То есть, чтение "Войны и мира" в самом деле похоже на концентрат, который ты высыпаешь в кружку и разводишь водой. Или водкой.А все эти стуктурные рифмы и совпадения (кстати, в отличие от "Доктора Живаго" совершенно естественные, ненатужные - в этом смысле роман Пастернака будто бы старее, стариннее романа Толстого, и, словно бы в обратной перспективе, ближе к классицизму, романтизму) - это к Тому Стоппарду, к "Берегу утопии", к театральной (не киношной даже) эстетике. Словно бы есть, попадается на твоем пути лабиринт и ты осознанно в него заходишь, блуждаешь там, внутри и выходишь обновленным.
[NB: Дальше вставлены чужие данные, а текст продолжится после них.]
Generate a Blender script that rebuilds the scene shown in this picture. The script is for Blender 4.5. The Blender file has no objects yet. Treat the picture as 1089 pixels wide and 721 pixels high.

Или изменённым, то есть, вся эта смысловая машинерия каким-то образом влияет (облучая или исподволь обучая) на тебя посредством процесса чтения, погружения, подводного плаванья.
Всё это непонятным образом накладывается на челябинский воздух, который я описывал ниже, на его рыхлую и губчатую, многослойную структуру с внутренними тоннелями и невидимыми ходами; этому голодному до человеков кислороду явно идёт коричневая обложка толстовского многотомника, потрепанного поколениями изучавших школьную программу (постоянно нахожу закладки племянниц). Сначала я читал параллельно Толстого и Шкловского, но теперь жалко тратить время на описательскую пустопорожнюю ересь, тем более, когда рядом рояль. Я помню культ Шковского в "Литературной газете", многозначительные фотографии, выступления, стихи Вознесенского про отлетевшее золотое яйцо русской мысли. Все эти разочарования как-то примеряют со своей собственной деятельностью, когда что бы ты не делал исход один: раствориться в безбрежности, в анонимности, в тотальном одиночестве, которое ни убавляется ни прибавляется сколь сильно ты не убиваешься карьерой, творчеством, текстами. Точнее всего это умонастроение сформулировал (случайно под руку подвернулось) Андрей Балконский в разговоре с Пьером: "Надо стараться сделать свою жизнь как можно более приятной. Я живу и в этом не виноват, стало быть, надо как-нибудь получше, никому не мешая, дожить до смерти..." (2, 2, 11, 117)
Симптоматично, что Толстой вложил эти кризисные слова в уста одному из самых симпатичных себе персонажей.